Why isn't Shakespeare first introduced to us in schools by drama teachers? There has been a growing move away from teaching Shakespeare first and foremost as a work of Literature, and approaching the plays in their natural environment rarely fails. Meeting characters who are speaking out their thoughts, feelings, and problems, gives students something more tangible to latch on and relate to. 

To really start enjoying his plays we do need to work at them, but 'five minutes reading through some speeches beforehand' isn't enough either. We need to encourage a broader knowledge: become familiar with the theatrical world he wrote in; try to get into the heads of these characters he gave life to; and become fluent in 'Shakespearian' so the words don't take us so much by surprise. 

Being encouraged to speak those terrific words every day, and seeing as many different performances as possible, both on stage or screen, amateur and professional, in English or not, will go a long way to help nurture a fledgling appreciation.

It's sad but true, there are productions that leave young people bored: who hasn't felt that way at some point?
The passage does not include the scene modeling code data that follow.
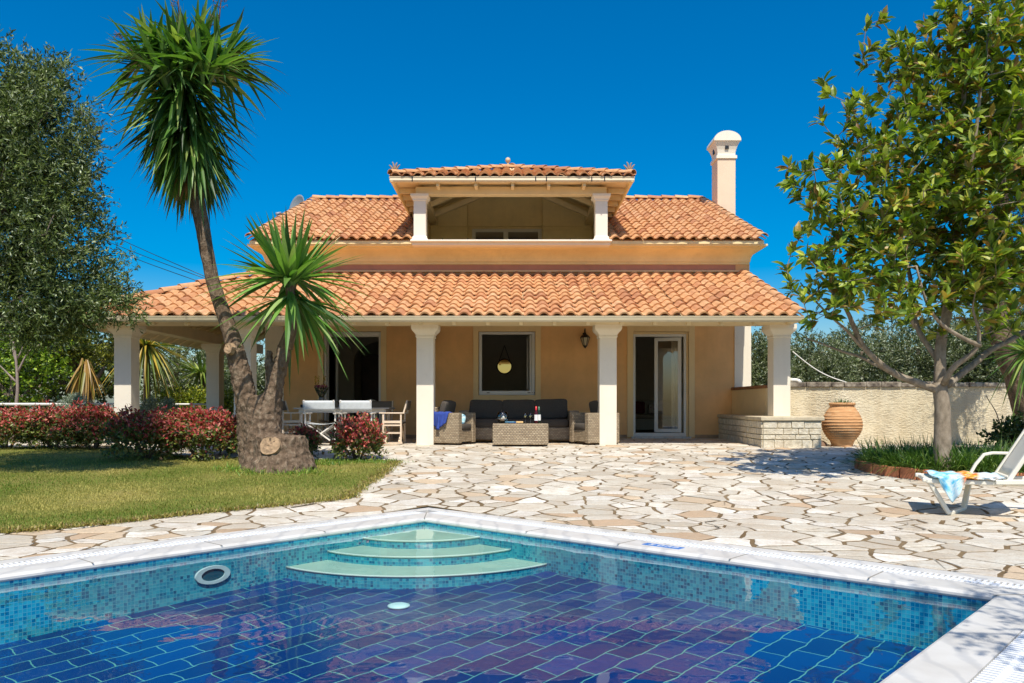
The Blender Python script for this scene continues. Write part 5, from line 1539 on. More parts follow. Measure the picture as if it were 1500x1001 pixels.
def BP(l, w, off=0.0): 
    p = LP(TH + .02 + l*math.cos(bt), w, zs + .0 + l*math.sin(bt)); return p + Vector((-a_.x*math.sin(bt), -a_.y*math.sin(bt), math.cos(bt)))*off
mb = MB()
for w in (.04,.96): mb.bar(BP(0,w), BP(.85,w), .05, .045)
for l in (.03,.84): mb.bar(BP(l,.04), BP(l,.96), .05, .045)
bk_ = obj('backrest_frame', mb, M['plastic'], lg, bevel=.012)
mb = MB(); mb.grid(lambda s, t_: BP(.05+.77*t_, .06+.88*s, -.008*math.sin(math.pi*s)), 8, 8); obj('backrest_mesh', mb, plain('lounger_mesh', srgb(214,208,190), .8, .05, 4, .4, 220), bk_, solid=.012)
mb = MB(); pth = [LP(.50,1.0,zs), LP(.56,1.0,zs+.12), LP(.64,1.0,zs+.23), LP(.72,1.0,zs+.25), LP(.98,1.0,zs+.25)]
for a, b in zip(pth, pth[1:]): mb.bar(a, b + (b-a).normalized()*.01, .05, .03)
obj('armrest', mb, M['plastic'], lg, bevel=.008)
mb = MB(); mb.bar(LP(.62,-.02,zs-.01), LP(.88,-.02,zs+.0), .05, .05); obj('folded_armrest', mb, M['plastic'], lg, bevel=.008)
# beach cloth on the lounger
t = NT('printed_beach_cloth'); co = t.coord('Object')
uvn = t.n('ShaderNodeUVMap'); n1 = t.noise(uvn.outputs[0], 4.5, 4, .6); n2 = t.noise(uvn.outputs[0], 9, 3)
cl_ = t.ramp(n1, [(.34, srgb(60,160,206)), (.46, srgb(140,204,224)), (.54, srgb(206,222,226)), (.66, srgb(84,184,214))])
spx = t.n('ShaderNodeSeparateXYZ'); t.l(uvn.outputs[0], spx.inputs[0])
bandm = t.ramp(spx.outputs[0], [(.40, 0.0), (.47, 1.0), (.63, 1.0), (.70, 0.0)])
org = t.ramp(n2, [(.36, srgb(226,96,30)), (.5, srgb(240,170,40)), (.58, srgb(232,196,150)), (.66, srgb(40,50,80))])
right = t.ramp(spx.outputs[0], [(.62, 0.0), (.7, 1.0)])
c = t.mix(bandm, cl_, org); c = t.mix(t.math('MULTIPLY', right, t.ramp(n2, [(.45, 1.0), (.6, 0.0)])), c, srgb(216,212,204))
M['cloth'] = t.done(t.pbr(c, .9))
def clf(s, t_):
    tt = .06 + .66*s; lump = .012*math.sin(s*19+t_*5) + .012*math.sin(t_*11 + s*7)
    w = .98 - 1.0*min(t_/.62, 1.0)*(1.0)
    z = zs + .025 + abs(lump)
    drop = 0.0; out = 0.0
    lim = .5 + .5*math.sin(s*4)
    if t_ > .62:
        k = (t_-.62)/.38; L = .25*max(0, 1 - abs(s-.27)/.20)**.8 + .015
        drop = L*k; out = -.06*(1 if L > .03 else .3) - .03*k*math.sin(s*40)
    else: out = 0
    w2 = w + (out if t_ > .62 else 0)
    return LP(tt + (.05*math.sin(t_*6)*s), w2, z - drop)
mb = MB(); mb.grid(clf, 70, 30); o_ = obj('beach_cloth', mb, M['cloth'], None, solid=.006); tag(o_, 'turquoise and orange printed beach cloth draped over the foot of the sun lounger', 'cloth')
# --- railings on the left
def railing(label, pa, pb, n):
    r = thing('railing', label, 'railing', pa, 'low white rails on the left boundary'); mb = MB(); mb.tube([pa, pb], .028, 8); obj('rail', mb, M['pvc'], r)
    for k in range(n):
        q = Vector(pa).lerp(Vector(pb), (k+.5)/n); mb = MB(); mb.tube([(q.x,q.y,-.02),(q.x,q.y,q.z-.02)], .025, 8); obj('post', mb, M['pvc'], r)
railing('long low white rail behind the red hedge at the far left', (X(-120,17.0),17.0,.84), (X(168,17.0),17.0,.84), 3)
railing('low white rail beyond the porch between the two left columns', (X(203,22.5),22.5,.84), (X(312,22.5),22.5,.84), 2)
# overhead wires
for a, b, lab in (((150,330,40),(300,405,30),'thin overhead wire, uppermost of the three beside the tall yucca'), ((150,352,40),(300,408,30),'thin overhead wire, middle one of the three beside the tall yucca'), ((190,378,40),(290,412,30),'thin overhead wire, lowest of the three beside the tall yucca')):
    pa, pb_ = P(a[0]-150, a[1]-75, a[2]), P(*b); mb = MB()
    mb.tube([pa.lerp(pb_, k/10) - Vector((0,0,.25*math.sin(math.pi*k/10))) for k in range(11)], .014, 5); o_ = obj('overhead_wire', mb, M['black']); tag(o_, lab, 'wire', 'overhead wires on the left')
# ================================================================== PLANTS
def unit(a): return a / np.maximum(np.linalg.norm(a, axis=1, keepdims=True), 1e-9)
def perp(d, r=None):
    r = rng.normal(size=d.shape) if r is None else r
    s = np.cross(d, r); return unit(s)
def small_leaves(base, d, L, W):
    """one diamond quad per leaf"""
    n = len(base); s = perp(d)
    L = L[:, None]; W = W[:, None]
    mid = base + d*L*.45
    V = np.stack([base, mid + s*W, base + d*L, mid - s*W], 1).reshape(-1, 3)
    return V, np.arange(4*n).reshape(-1, 4)
def broad_leaves(base, d, L, W, up, droop=.25):
    """pointed oval leaf, creased along the midrib and bent down at the tip"""
    n = len(base); s = unit(np.cross(d, up)); nn = np.cross(s, d)
    L = L[:, None]; W = W[:, None]
    def at(f, w, lift): return base + d*L*f + s*W*w + nn*(W*lift) - nn*(L*droop*f*f)
    P_ = [at(0,0,0), at(.28,-.42,.16), at(.28,0,0), at(.28,.42,.16), at(.65,-.46,.16), at(.65,0,0), at(.65,.46,.16), at(1,0,0)]
    V = np.stack(P_, 1).reshape(-1, 3)
    T = np.array([(0,1,2,2),(0,2,3,3),(1,4,5,2),(2,5,6,3),(4,7,5,5),(5,7,6,6)])
    quad = np.array([(1,4,5,2),(2,5,6,3)]); tri = np.array([(0,1,2),(0,2,3),(4,7,5),(5,7,6),(1,4,5),(1,5,2),(2,5,6),(2,6,3)])
    Fc = (np.arange(n)[:, None, None]*8 + tri[None]).reshape(-1, 3)
    return V, Fc, 8
def sword_leaves(base, d, L, W, droop, segs=6):
    """long strap leaf with V section that arches under its weight"""
    n = len(base); s = perp(d, np.tile(np.array([[0,0,1.0]]), (n,1)) + rng.normal(0,.15,(n,3)))
    rows = []; pts = [];
    for i in range(segs+1):
        f = i/segs
        p = base + d*(L*f)[:, None]; p = p.copy(); p[:, 2] -= droop*L*f*f
        pts.append(p)
    for i in range(segs+1):
        f = i/segs
        tg = unit(pts[min(i+1,segs)] - pts[max(i-1,0)]); nn = np.cross(s, tg)
        w = (W * (.55 + 1.6*f*(1-f) if f < .5 else W*0 + .55 + 1.6*f*(1-f)) * (1 - f**3.2))[:, None]
        rows += [pts[i] - s*w + nn*w*.35, pts[i], pts[i] + s*w + nn*w*.35]
    V = np.stack(rows, 1).reshape(-1, 3); k = 3*(segs+1); Q = []
    for i in range(segs):
        for j in range(2): Q.append((3*i+j, 3*i+j+1, 3*i+3+j+1, 3*i+3+j))
    Q = np.array(Q); Fc = (np.arange(n)[:, None, None]*k + Q[None]).reshape(-1, 4)
    return V, Fc, len(Q)
def ell_points(ells, n, shell=.4, gap=-.2, gs=1.3, seed=0.0):
    vol = np.array([e[3]*e[4]*e[5] for e in ells]); out = []
    while sum(len(o_) for o_ in out) < n:
        k = rng.choice(len(ells), size=n, p=vol/vol.sum())
        E = np.array(ells)[k]; v = unit(rng.normal(size=(n,3))); r = rng.random(n)**shell
        p = E[:, :3] + v*r[:, None]*E[:, 3:6]
        nz = np.array([mnoise.noise(Vector(q*gs + seed)) for q in p])
        out.append(np.concatenate([p, v], 1)[nz > gap])
    return np.concatenate(out)[:n]
def pal(n, cols, w=None, var=.25):
    c = np.array(cols)[rng.choice(len(cols), size=n, p=w)]
    return c * rng.uniform(1-var, 1+var, (n,1))
class Grow:
    def __init__(s): s.nodes = []; s.mb = MB()
    def limb(s, pts, r0, r1, n=9, jit=.012):
        pts = [Vector(p) for p in pts]; dense = []
        for a, b in zip(pts, pts[1:]):
            k = max(2, int((b-a).length/.10))
            for i in range(k): dense.append(a.lerp(b, i/k))
        dense.append(pts[-1])
        # smooth
        for _ in range(3): dense = [dense[0]] + [(dense[i-1] + dense[i]*2 + dense[i+1])/4 for i in range(1, len(dense)-1)] + [dense[-1]]
        dense = [p + Vector((mnoise.noise(p*3), mnoise.noise(p*3+Vector((9,0,0))), mnoise.noise(p*3+Vector((0,9,0)))))*jit for p in dense]
        m = len(dense); rad = [r0 + (r1-r0)*i/(m-1) for i in range(m)]
        s.mb.tube(dense, rad, n); s.nodes += [(p.x,p.y,p.z,r) for p, r in zip(dense, rad)]
    def reach(s, tips, r_tip=.006, n=5, up=.25):
        nd = np.array(s.nodes); order = np.argsort([np.min(np.linalg.norm(nd[:, :3]-t_, axis=1)) for t_ in tips])
        dirs = np.zeros((len(tips),3))
        for i in order:
            t_ = tips[i]; dd = np.linalg.norm(nd[:, :3]-t_, axis=1) - nd[:,3]*2 + np.maximum(0, nd[:,2]-t_[2])*.7
            j = int(np.argmin(dd)); a = Vector(nd[j,:3]); b = Vector(t_); L = (b-a).length
            m1 = a.lerp(b,.5) + Vector((random.uniform(-.1,.1), random.uniform(-.1,.1), random.uniform(-.12,.02)))*L
            pts = []; 
            for k in range(6):
                f = k/5; pts.append(a*(1-f)**2 + m1*2*f*(1-f) + b*f*f)
            ra = min(nd[j,3]*.8, .007 + L*.012)
            s.mb.tube(pts, [ra + (r_tip-ra)*k/5 for k in range(6)], n, False)
            nd = np.concatenate([nd, np.array([(p.x,p.y,p.z, ra+(r_tip-ra)*(k+1)/5) for k, p in enumerate(pts[1:])])])
            dv = (b - m1).normalized(); dirs[i] = (dv.x, dv.y, dv.z + up)
        return unit(dirs)
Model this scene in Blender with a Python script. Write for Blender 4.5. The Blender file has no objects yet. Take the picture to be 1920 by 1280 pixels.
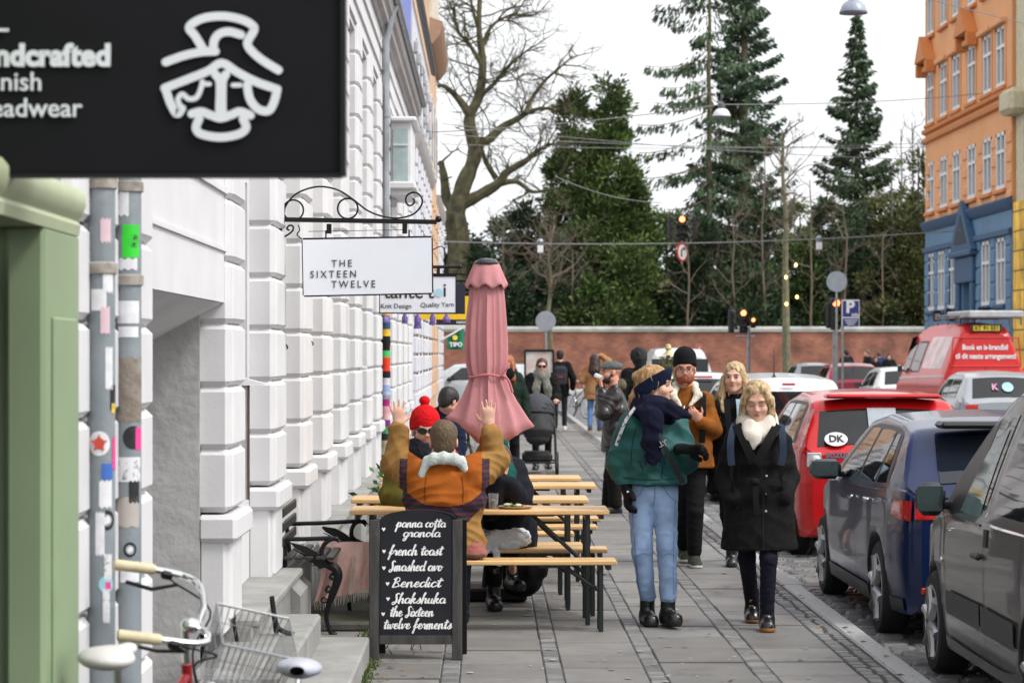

Every production and interpretation won't suit everyone. But both on stage and in the auditorium, we need to shake off the notion that these astonishing discussions of the human heart and mind are merely beautiful pieces of poetry; and we must work harder to keep them alive, as plays. 

Yes, he was a wonderful poet, but his life was theatre. Both approaches to his writing need attention - and we must keep trying to find new and different ways to make something of them.